# [To do]
Please transcribe the data that follows without the pictures, keeping every word the same.

# [Data block]
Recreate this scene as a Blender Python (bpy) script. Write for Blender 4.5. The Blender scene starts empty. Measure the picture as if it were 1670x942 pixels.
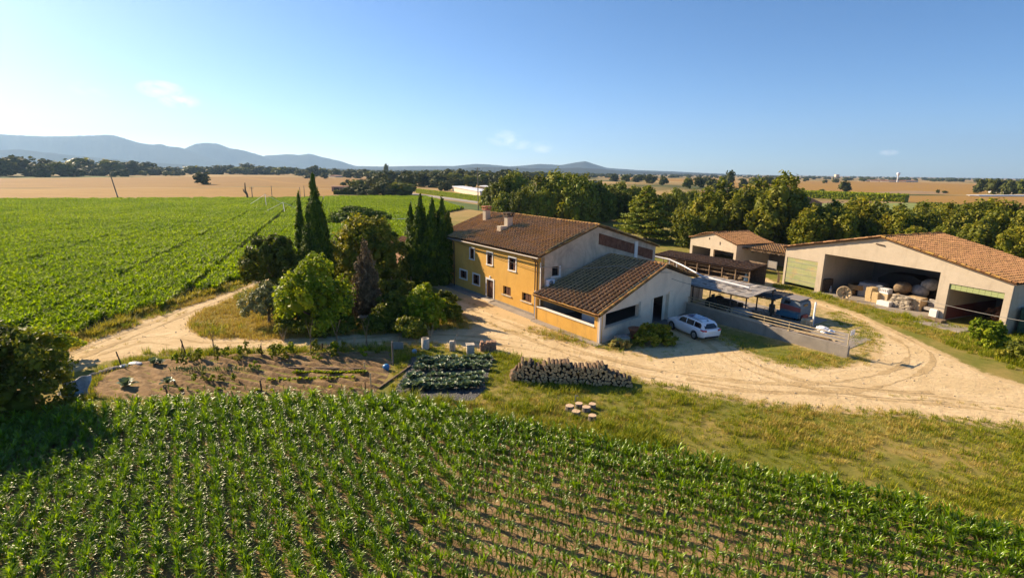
import bpy, bmesh, math, random
import numpy as np
from mathutils import Vector, Matrix

random.seed(7); RNG = np.random.default_rng(7)
SC = bpy.context.scene
COL = SC.collection
R = math.radians

# ------------------------------------------------------------------ survey
# camera station of the drone: 14.5 m above the yard, pitched down, slight roll
FPX, HC, HY, ROLL, PW, PH = 850.0, 14.5, 279.0, 0.0135, 1670.0, 942.0
PITCH = math.atan((PH/2-HY)/FPX)
_fw = np.array([0, math.cos(PITCH), -math.sin(PITCH)]); _r0 = np.array([1., 0, 0]); _u0 = np.cross(_r0, _fw)
_a = math.atan(ROLL)
CR = _r0*math.cos(_a)+_u0*math.sin(_a); CU = -_r0*math.sin(_a)+_u0*math.cos(_a)

def G(px, py, z=0.0):
    """ground survey: where the sight line of a photo point meets the level z"""
    d = FPX*_fw+(px-PW/2)*CR-(py-PH/2)*CU
    t = (z-HC)/d[2]
    return Vector((d[0]*t, d[1]*t, z))

def GP(pts, z=0.0):
    return [tuple(G(x, y, z)[:2]) for x, y in pts]

def HT(px, py, p):
    """height of a photo point standing at the ground point p"""
    d = FPX*_fw+(px-PW/2)*CR-(py-PH/2)*CU
    return HC+d[2]*(p[1]/d[1])

def inpoly(P, poly):
    P = np.asarray(P, float); x, y = P[:, 0], P[:, 1]
    c = np.zeros(len(P), bool); n = len(poly); j = n-1
    for i in range(n):
        xi, yi = poly[i][:2]; xj, yj = poly[j][:2]
        m = ((yi > y) != (yj > y)) & (x < (xj-xi)*(y-yi)/((yj-yi) if yj != yi else 1e-9)+xi)
        c ^= m; j = i
    return c

def polydist(P, poly):
    P = np.asarray(P, float)[:, :2]; best = np.full(len(P), 1e9); n = len(poly)
    for i in range(n):
        a = np.array(poly[i][:2]); b = np.array(poly[(i+1) % n][:2]); ab = b-a
        t = np.clip(((P-a)@ab)/max(ab@ab, 1e-9), 0, 1)
        best = np.minimum(best, np.linalg.norm(P-(a+t[:, None]*ab), axis=1))
    return best

# ------------------------------------------------------------------ objects
def link(o, parent=None):
    COL.objects.link(o)
    if parent is not None: o.parent = parent
    return o

def tag(o, label=None, cat=None, group=None, kind=None):
    if label: o['label'] = label
    if cat: o['category'] = cat
    if group: o['group'] = group
    if kind: o['kind'] = kind
    return o

def thing(name, label, cat, loc=(0, 0, 0), rz=0.0, group=None):
    o = bpy.data.objects.new(name, None); o.empty_display_size = 0.3
    o.location = loc; o.rotation_euler = (0, 0, rz)
    link(o); return tag(o, label, cat, group)

def copy_tree(o, parent=None):
    c = o.copy(); COL.objects.link(c); c.parent = parent
    for ch in o.children: copy_tree(ch, c)
    return c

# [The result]
Recreate this scene as a Blender Python (bpy) script. Write for Blender 4.5. The Blender scene starts empty. Measure the picture as if it were 1670x942 pixels.
import bpy, bmesh, math, random
import numpy as np
from mathutils import Vector, Matrix

random.seed(7); RNG = np.random.default_rng(7)
SC = bpy.context.scene
COL = SC.collection
R = math.radians

# ------------------------------------------------------------------ survey
# camera station of the drone: 14.5 m above the yard, pitched down, slight roll
FPX, HC, HY, ROLL, PW, PH = 850.0, 14.5, 279.0, 0.0135, 1670.0, 942.0
PITCH = math.atan((PH/2-HY)/FPX)
_fw = np.array([0, math.cos(PITCH), -math.sin(PITCH)]); _r0 = np.array([1., 0, 0]); _u0 = np.cross(_r0, _fw)
_a = math.atan(ROLL)
CR = _r0*math.cos(_a)+_u0*math.sin(_a); CU = -_r0*math.sin(_a)+_u0*math.cos(_a)

def G(px, py, z=0.0):
    """ground survey: where the sight line of a photo point meets the level z"""
    d = FPX*_fw+(px-PW/2)*CR-(py-PH/2)*CU
    t = (z-HC)/d[2]
    return Vector((d[0]*t, d[1]*t, z))

def GP(pts, z=0.0):
    return [tuple(G(x, y, z)[:2]) for x, y in pts]

def HT(px, py, p):
    """height of a photo point standing at the ground point p"""
    d = FPX*_fw+(px-PW/2)*CR-(py-PH/2)*CU
    return HC+d[2]*(p[1]/d[1])

def inpoly(P, poly):
    P = np.asarray(P, float); x, y = P[:, 0], P[:, 1]
    c = np.zeros(len(P), bool); n = len(poly); j = n-1
    for i in range(n):
        xi, yi = poly[i][:2]; xj, yj = poly[j][:2]
        m = ((yi > y) != (yj > y)) & (x < (xj-xi)*(y-yi)/((yj-yi) if yj != yi else 1e-9)+xi)
        c ^= m; j = i
    return c

def polydist(P, poly):
    P = np.asarray(P, float)[:, :2]; best = np.full(len(P), 1e9); n = len(poly)
    for i in range(n):
        a = np.array(poly[i][:2]); b = np.array(poly[(i+1) % n][:2]); ab = b-a
        t = np.clip(((P-a)@ab)/max(ab@ab, 1e-9), 0, 1)
        best = np.minimum(best, np.linalg.norm(P-(a+t[:, None]*ab), axis=1))
    return best

# ------------------------------------------------------------------ objects
def link(o, parent=None):
    COL.objects.link(o)
    if parent is not None: o.parent = parent
    return o

def tag(o, label=None, cat=None, group=None, kind=None):
    if label: o['label'] = label
    if cat: o['category'] = cat
    if group: o['group'] = group
    if kind: o['kind'] = kind
    return o

def thing(name, label, cat, loc=(0, 0, 0), rz=0.0, group=None):
    o = bpy.data.objects.new(name, None); o.empty_display_size = 0.3
    o.location = loc; o.rotation_euler = (0, 0, rz)
    link(o); return tag(o, label, cat, group)

def copy_tree(o, parent=None):
    c = o.copy(); COL.objects.link(c); c.parent = parent
    for ch in o.children: copy_tree(ch, c)
    return c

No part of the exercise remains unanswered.